James Smith

Mar 212012
 

There are a lot of ways to go wrong when you’re driving in a new country, but a few ways of making things a lot easier for yourself. It’s a no-brainer to take some small steps before travelling to make the whole thing a lot better once you arrive. The first thing you can do is know your foreign road signs, and learn some road markings too. In addition you’ll want to brush up on basic driving rules. It might seem like enough to know which side of the road to drive on, but once you get to your first junction you’ll find yourself panicking if you don’t know the guidelines for sure.

Be aware that most accidents occur within the first hour of your arriving in the new country. This is because people are fatigued, and overwhelmed by the combination of new rules and practices, as well as possibly a new car to get to grips with. Give yourself a few moments to get used to the vehicle, adjusting your seat positioning and familiarising yourself with the controls before heading out on the road. If you rush things it can be disastrous.

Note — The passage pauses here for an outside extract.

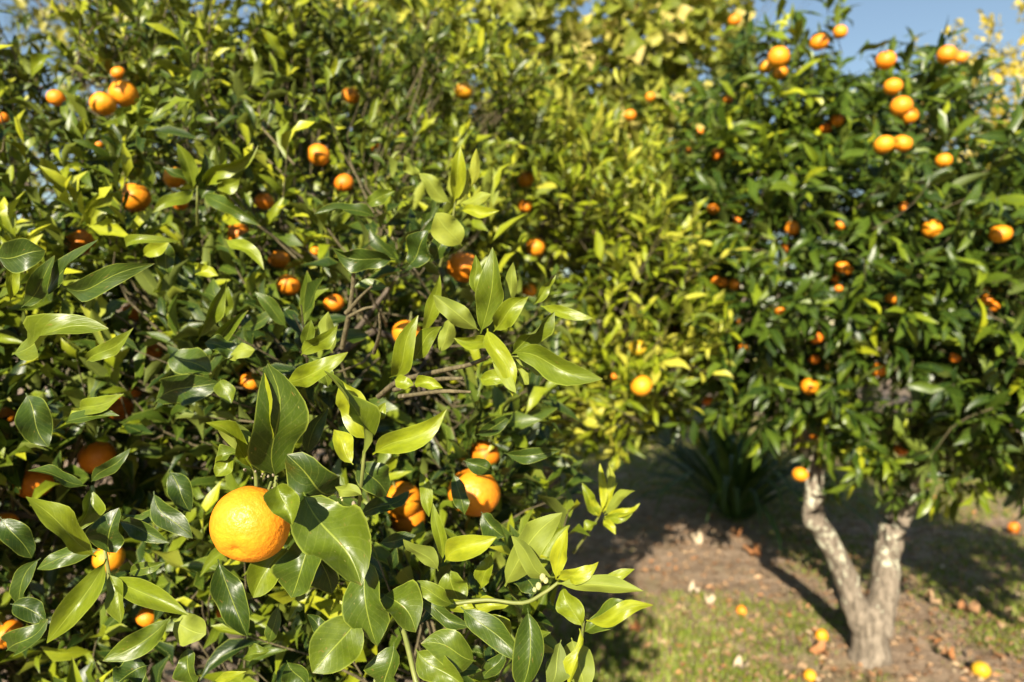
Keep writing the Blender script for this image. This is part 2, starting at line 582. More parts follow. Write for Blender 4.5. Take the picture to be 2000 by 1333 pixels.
def front_depth(ell, px, py):
    best = None
    dr = np.array([(px - 1000) / F, 1.0, -(py - 666.5) / F])
    for c, r in ell:
        o = (np.array([0, 0, CAM_H]) - np.array(c)) / np.array(r)
        q = dr / np.array(r)
        A, B, Cc = q @ q, 2 * o @ q, o @ o - 1
        D = B * B - 4 * A * Cc
        if D > 0:
            t = (-B - math.sqrt(D)) / (2 * A)
            if t > 0.3 and (best is None or t < best):
                best = t
    return best


# crown ellipsoids (centre, radii) in metres
NEAR = [((-1.02, 2.05, 1.20), (1.05, 1.08, 1.05)), ((-0.66, 1.45, 0.93), (0.62, 0.62, 0.52)), ((-0.09, 1.12, 0.86), (0.24, 0.33, 0.30)),
        ((-0.24, 1.32, 1.28), (0.27, 0.42, 0.34)), ((-1.05, 1.45, 1.22), (0.6, 0.5, 0.45)), ((-0.62, 2.10, 1.75), (0.45, 0.5, 0.50)), ((-1.25, 2.15, 2.10), (0.8, 0.6, 0.60)), ((-0.45, 2.35, 1.95), (0.5, 0.5, 0.55))]
MID = [((0.16, 3.2, 1.62), (0.66, 0.9, 0.70)), ((-0.35, 3.3, 1.95), (0.8, 0.85, 0.70)), ((0.40, 2.5, 1.48), (0.24, 0.35, 0.36)), ((0.70, 3.6, 1.6), (0.5, 0.6, 0.7))]
RIGHT = [((1.62, 3.20, 1.72), (0.95, 0.95, 0.82)), ((1.45, 3.15, 2.30), (0.50, 0.6, 0.55)), ((2.05, 3.2, 2.15), (0.62, 0.6, 0.50)),
         ((1.72, 2.42, 1.30), (0.42, 0.42, 0.36)), ((1.05, 2.95, 1.58), (0.34, 0.5, 0.44)), ((2.3, 3.0, 1.3), (0.5, 0.6, 0.5)), ((2.1, 2.75, 1.65), (0.5, 0.5, 0.50)), ((2.25, 1.65, 1.32), (0.5, 0.6, 0.48))]  # last lobe: added out of view for a neighbour tree's shadow on the ground
BROAD = [((0.35, 5.4, 3.3), (1.7, 1.0, 1.15)), ((-0.9, 5.6, 3.6), (1.2, 1.0, 1.0)), ((1.05, 5.2, 3.1), (1.0, 0.8, 0.95))]
OLIVE = [((-3.0, 5.2, 3.5), (1.35, 1.0, 1.3)), ((-2.0, 5.6, 3.0), (0.8, 0.8, 0.9)), ((-4.2, 5.0, 3.2), (1.0, 1.0, 1.3))]
YELLOW = [((4.95, 6.6, 3.1), (0.95, 0.8, 1.15)), ((5.05, 6.4, 3.9), (0.62, 0.6, 0.8)), ((4.55, 6.3, 2.9), (0.5, 0.5, 0.7)), ((5.6, 6.6, 2.2), (1.2, 0.9, 1.0))]

# ------------------------------------------------------------------ mandarins: photo x, y, seen width, tint (ripeness, with shade painted in as redder peel), label
NEAR_FRUIT = [
 (490, 1024, 146, 0.50, 'largest sunlit mandarin in sharp focus at the front of the near tree'),
 (926, 962, 98, 0.45, 'big deep orange mandarin behind leaves right of the sharply focused one'),
 (784, 978, 74, 0.55, 'mandarin half behind upright leaves, upper one of the touching pair right of the focused mandarin'),
 (797, 1012, 66, 0.35, 'reddish mandarin, lower one of the touching pair right of the focused mandarin'),
 (262, 387, 58, 0.60, 'notched looking mandarin under a leaf, left of the arching leaf on the near tree'),
 (563, 557, 44, 0.40, 'dull orange mandarin hanging in the dark hollow in the middle of the near tree'),
 (158, 473, 50, 0.50, 'bright glossy mandarin peeking over a dark pointed leaf at the left edge'),
 (242, 183, 50, 0.60, 'round bright mandarin, largest in the cluster high on the near tree at upper left'),
 (202, 203, 46, 0.65, 'mandarin half covered by a leaf, left neighbour of the round bright one at upper left'),
 (231, 143, 26, 0.40, 'small mandarin just above the round bright one in the upper left cluster'),
 (109, 192, 31, 0.45, 'single small mandarin left of the upper left cluster'),
 (622, 303, 42, 0.50, 'lone round mandarin high in the near tree, left of the pale upright leaves'),
 (342, 347, 42, 0.75, 'yellowish mandarin hidden behind the spread leaf cluster at upper left'),
 (516, 394, 36, 0.40, 'small mandarin right of the spread leaf cluster at upper left'),
 (352, 398, 28, 0.20, 'dark orange scrap of mandarin right below the spread leaf cluster'),
 (465, 460, 46, 0.35, 'shaded mandarin behind a slanting leaf above the dark hollow'),
 (546, 507, 38, 0.50, 'dim mandarin directly above the one in the dark hollow'),
 (652, 592, 38, 0.25, 'very dim reddish mandarin beside the bare forked twig'),
 (489, 746, 40, 0.45, 'sunlit mandarin scrap above the tall broad leaf'),
 (190, 893, 64, 0.35, 'red orange mandarin partly covered by dark leaves at left'),
 (67, 943, 64, 0.30, 'red orange mandarin behind a long leaf close to the left edge, lower part'),
 (232, 797, 50, 0.20, 'deep red orange mandarin in shade under a cupped leaf at left'),
 (262, 766, 24, 0.30, 'tiny bright scrap of mandarin above the shaded one at left'),
 (14, 812, 34, 0.45, 'mandarin cut by the left edge at mid height'),
 (10, 1022, 44, 0.60, 'yellow orange mandarin cut by the left edge, below the red orange one'),
 (302, 686, 32, 0.30, 'dim mandarin behind pale leaves left of centre in the near tree'),
 (257, 611, 34, 0.15, 'very dark orange mandarin deep in the shade of the near tree at left'),
 (213, 1090, 54, 0.65, 'mandarin showing as bright slits between dark leaves, lower left'),
 (287, 1206, 38, 0.45, 'sunlit mandarin scrap above a long leaf at the lower left'),
 (14, 1238, 54, 0.35, 'mandarin cut by the left edge near the bottom corner'),
 (438, 1198, 28, 0.15, 'dark red mandarin scrap below the focused mandarin'),
 (905, 522, 61, 0.35, 'brownish shaded mandarin hanging under dark leaves beside the tall pointed leaf'),
 (795, 652, 56, 0.60, 'mandarin behind a curving leaf near the bare twigs of the near tree'),
 (948, 886, 56, 0.25, 'dark orange mandarin in shade above the big deep orange one'),
 (672, 358, 36, 0.10, 'dark reddish mandarin in shadow below the lone round one'),
 (616, 491, 18, 0.40, 'tiny bright mandarin scrap in the gap above the dark hollow'),
 (4, 231, 24, 0.25, 'small reddish mandarin cut by the upper left edge'),
 (193, 283, 14, 0.30, 'tiny orange fleck of mandarin below the upper left cluster'),
]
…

A good journey plan is half the battle once you’re out on the open road. With so many tools available these days there really is no reason to go astray. You can get apps for your smartphones to tell you where to turn, as well as the usual GPS and map book devices that are tried and tested. Don’t just trust in technology though – know the route from memory as best you can.

Ask yourself honestly if you’re giving yourself enough time to rest and get out of the car between travel. There are too many instances of people getting into trouble because they drive through the night to get from one place to the next. You should take your time and relax.

You might also consider learning enough of the language to get by as a driver. As a minimum you should know the number for the emergency services, and how to report a problem.